[INSTRUCTIONS FOR THE TASK]: Everything from the first line of the data through the line with "from mathutils import Vector, Matrix" is to be echoed exactly, minus the pictures.

[INPUT ROWS]:
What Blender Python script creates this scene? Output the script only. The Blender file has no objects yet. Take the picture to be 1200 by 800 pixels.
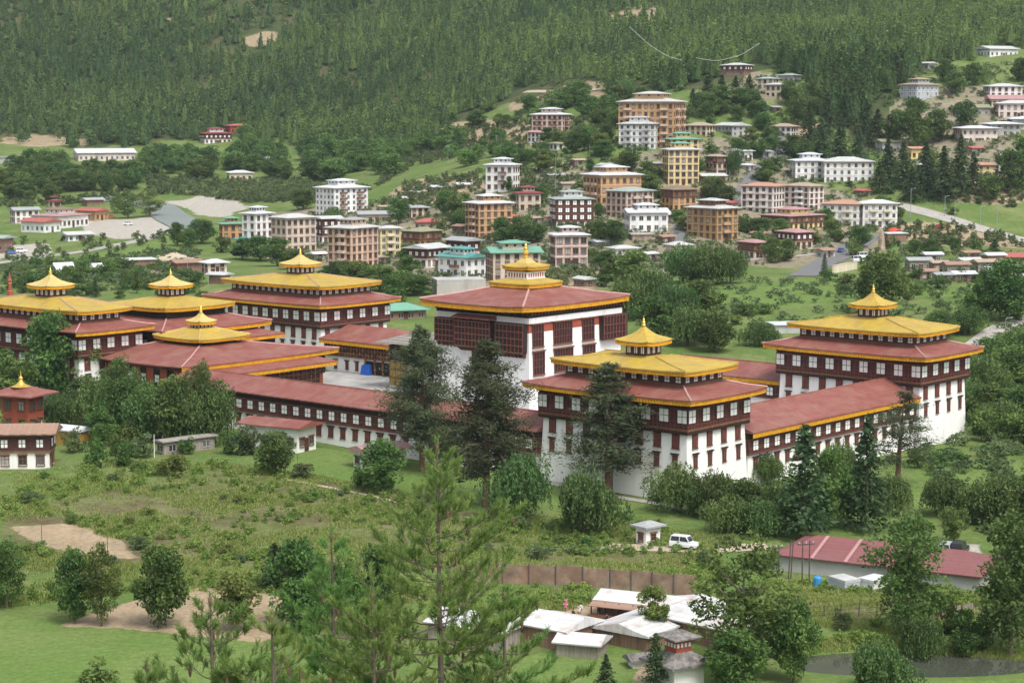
import bpy, math, random
import numpy as np
from mathutils import Vector, Matrix

# ---------------------------------------------------------------- camera, sky, sun, exposure
scene = bpy.context.scene
COL = scene.collection
F_PX, CAM_H = 2390.0, 58.0                      # focal length in photo pixels (1200 wide), eye height over the valley floor
PITCH = math.atan(273 / F_PX)
cam_data = bpy.data.cameras.new('camera')
cam = bpy.data.objects.new('camera', cam_data)
COL.objects.link(cam)
cam.location = (0, 0, CAM_H)
cam.rotation_euler = (math.radians(90) - PITCH, 0, 0)
cam_data.sensor_width = 36
cam_data.lens = 36 * F_PX / 1200
cam_data.clip_start = 0.5
cam_data.clip_end = 9000
scene.camera = cam

SUN_EL, SUN_AZ = math.radians(57), math.radians(150)     # azimuth clockwise from +Y (north): behind the camera, to the right
world = bpy.data.worlds.new('World')
scene.world = world
world.use_nodes = True
wn = world.node_tree
bg = wn.nodes['Background']
sky = wn.nodes.new('ShaderNodeTexSky')
sky.sky_type = 'NISHITA'
sky.sun_disc = False
sky.sun_elevation = SUN_EL
sky.sun_rotation = SUN_AZ
sky.air_density = 1.0
sky.dust_density = 4.0
hs = wn.nodes.new('ShaderNodeHueSaturation')              # thin cloud cover: a paler, whiter sky
hs.inputs['Saturation'].default_value = 0.4
wn.links.new(sky.outputs[0], hs.inputs['Color'])
wn.links.new(hs.outputs[0], bg.inputs['Color'])
bg.inputs['Strength'].default_value = 0.15
sd = bpy.data.lights.new('sun', 'SUN')
sun = bpy.data.objects.new('sun', sd)
COL.objects.link(sun)
sd.energy = 1.5
sd.angle = math.radians(18)
sd.color = (1.0, 0.965, 0.92)
sdir = Vector((math.sin(SUN_AZ) * math.cos(SUN_EL), math.cos(SUN_AZ) * math.cos(SUN_EL), math.sin(SUN_EL)))
sun.rotation_euler = sdir.to_track_quat('Z', 'Y').to_euler()
sun.location = (60, -60, 200)
scene.view_settings.view_transform = 'Standard'
scene.view_settings.look = 'None'
scene.view_settings.gamma = 1.0
scene.view_settings.use_curve_mapping = False
scene.view_settings.exposure = 0.68

# ---------------------------------------------------------------- pixel / world helpers (to survey positions from the photograph)
CP, SP = math.cos(PITCH), math.sin(PITCH)
def ray(px, py):
    x = (px - 600) / F_PX; y = -(py - 400) / F_PX
    return np.array([x, CP + y * SP, -SP + y * CP])
def at_z(px, py, z):
    r = ray(px, py); return np.array([0, 0, CAM_H]) + r * ((z - CAM_H) / r[2])
def at_depth(px, py, d):
    r = ray(px, py); return np.array([0, 0, CAM_H]) + r * (d / r[1])
def project(x, y, z):
    zc = y * CP - (z - CAM_H) * SP; yc = y * SP + (z - CAM_H) * CP
    return 600 + F_PX * x / zc, 400 - F_PX * yc / zc

# ---------------------------------------------------------------- terrain height
CTRL = []
for x in (-160, -100, -50, 0, 50, 100, 160):
    for y in (205, 235, 270, 310, 360, 410, 450):
        z = 0.0
        if y >= 310 and x < -20: z = 1.0
        if y >= 360 and x < -60: z = 1.3
        if y == 450: z = 1.6
        if x >= 100 and y >= 360: z = -1.5
        CTRL.append((x, y, z))
for px, py, d in [
    (900,345,560),(700,345,560),(1150,345,560),(600,320,640),(900,312,680),(1100,312,680),(400,310,700),(250,320,650),(100,330,620),(-60,335,620),
    (640,280,740),(830,280,740),(1000,270,790),(1150,270,800),(1300,270,800),(580,245,800),(760,250,790),(900,255,800),(480,285,760),
    (400,255,860),(300,285,790),(200,250,960),(60,275,850),(-80,275,850),(100,245,1000),(-60,245,1000),
    (250,225,1060),(100,215,1080),(-60,215,1080),(600,220,860),(760,215,850),(900,205,880),(1000,210,870),(1150,220,850),(1300,220,850),
    (640,170,960),(750,178,890),(850,160,940),(920,160,960),(1050,180,930),(1150,165,930),(1300,165,930),
    (120,190,1170),(-60,190,1170),(250,170,1250),(400,200,1100),(500,190,1080),
    (900,110,1010),(860,87,1050),(1080,118,1000),(1170,110,1000),(1300,110,1000),(1090,80,1080),(1160,65,1120),(1300,60,1120),
    (0,160,1300),(-150,160,1300),(400,150,1270),(520,140,1200),(600,110,1200),(700,100,1130),(780,105,1060),
    (0,0,1560),(-200,0,1560),(300,0,1540),(600,0,1500),(900,0,1420),(1200,0,1400),(1400,0,1400),
    (300,60,1440),(600,50,1370),(900,45,1250),(100,80,1430),
    (0,-250,1950),(600,-250,1900),(1200,-250,1800),(-250,-250,1950),(1450,-250,1800)]:
    CTRL.append(tuple(at_depth(px, py, d)))
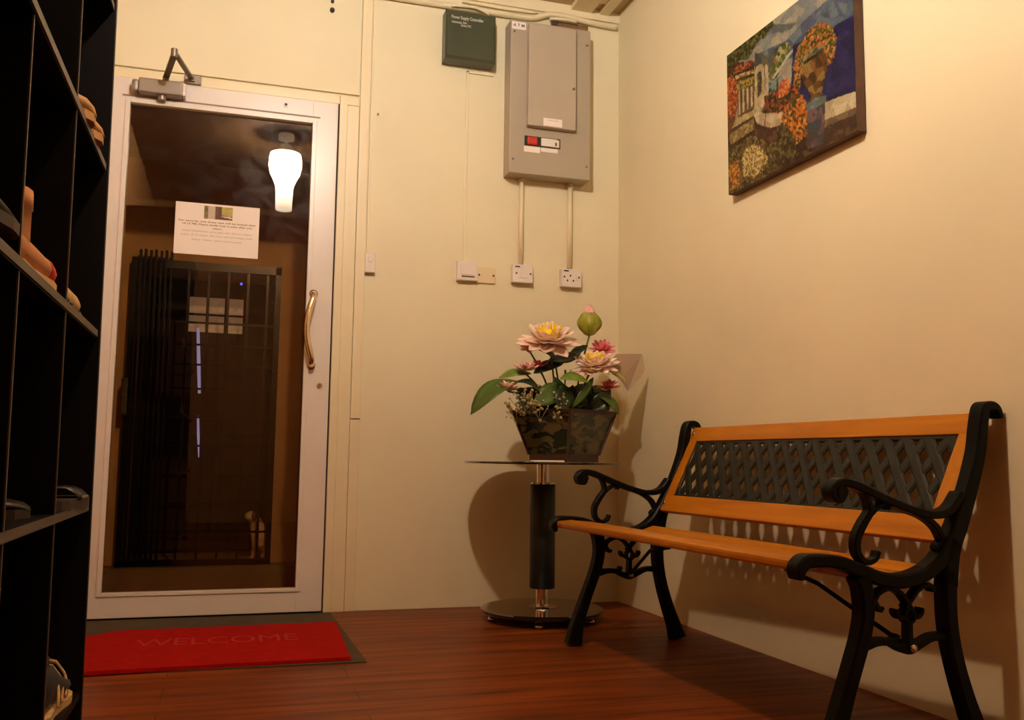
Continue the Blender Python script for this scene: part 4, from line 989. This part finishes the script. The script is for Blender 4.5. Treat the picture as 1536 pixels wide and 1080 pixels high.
nt.links.new(gc.outputs['Object'], gs.inputs[0]); nt.links.new(gs.outputs['Z'], gm.inputs[0]); gm.inputs[1].default_value = .14; gm.inputs[2].default_value = .29
nt.links.new(gm.outputs[0], gr.inputs[0]); gr.color_ramp.elements[0].color = (.66, .34, .13, 1); gr.color_ramp.elements[1].color = (1, 1, 1, 1)   # added amber tint low on the shade, dimming and warming light cast downward
nt.links.new(gr.outputs[0], tr.inputs['Color'])
gm2 = nt.nodes.new('ShaderNodeMapRange'); nt.links.new(gs.outputs['Z'], gm2.inputs[0]); gm2.inputs[1].default_value = .0; gm2.inputs[2].default_value = .16; gm2.inputs[3].default_value = 22; gm2.inputs[4].default_value = 110
nt.links.new(gm2.outputs[0], em.inputs['Strength'])
nt.links.new(tr.outputs[0], mx.inputs[1]); nt.links.new(em.outputs[0], mx.inputs[2]); nt.links.new(mx.outputs[0], nt.nodes['Material Output'].inputs['Surface'])
b = BM(); lathe(b, [(.050, 0), (.052, .01), (.052, .06), (.056, .15), (.072, .19), (.094, .235), (.104, .285), (.102, .33), (.096, .365)], 40, cap=False); obj('lamp_shade', b, M_shade, lamp, True)
b = BM(); lathe(b, [(.098, .366), (.06, .37), (.045, .40), (.030, .425), (.001, .43)], 40); lathe(b, [(.010, .42), (.010, .455), (.05, .46), (.05, .495), (.001, .495)], 24); obj('lamp_holder', b, mat('lamp_cap', (.8, .7, .55), .4, emit=(1, .75, .5), es=1.5), lamp, True)
ld = bpy.data.lights.new('bulb', 'POINT'); ld.energy = 160; ld.color = (1, .965, .90); ld.shadow_soft_size = .035
lo = bpy.data.objects.new('bulb', ld); COL.objects.link(lo); lo.parent = lamp; lo.location = (0, 0, .27)

# ------------------------------------------------------------------ world & view
w = bpy.data.worlds.new('world'); bpy.context.scene.world = w; w.use_nodes = True
w.node_tree.nodes['Background'].inputs[0].default_value = (.02, .015, .012, 1); w.node_tree.nodes['Background'].inputs[1].default_value = .2
vs = bpy.context.scene.view_settings; vs.view_transform = 'Standard'; vs.look = 'None'; vs.gamma = 1; vs.use_curve_mapping = False; vs.exposure = 0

[THE RESULT]:
What Blender Python script creates this scene? Output the script only. The Blender file has no objects yet. Take the picture to be 1200 by 800 pixels.
import bpy, math, random
import numpy as np
from mathutils import Vector, Matrix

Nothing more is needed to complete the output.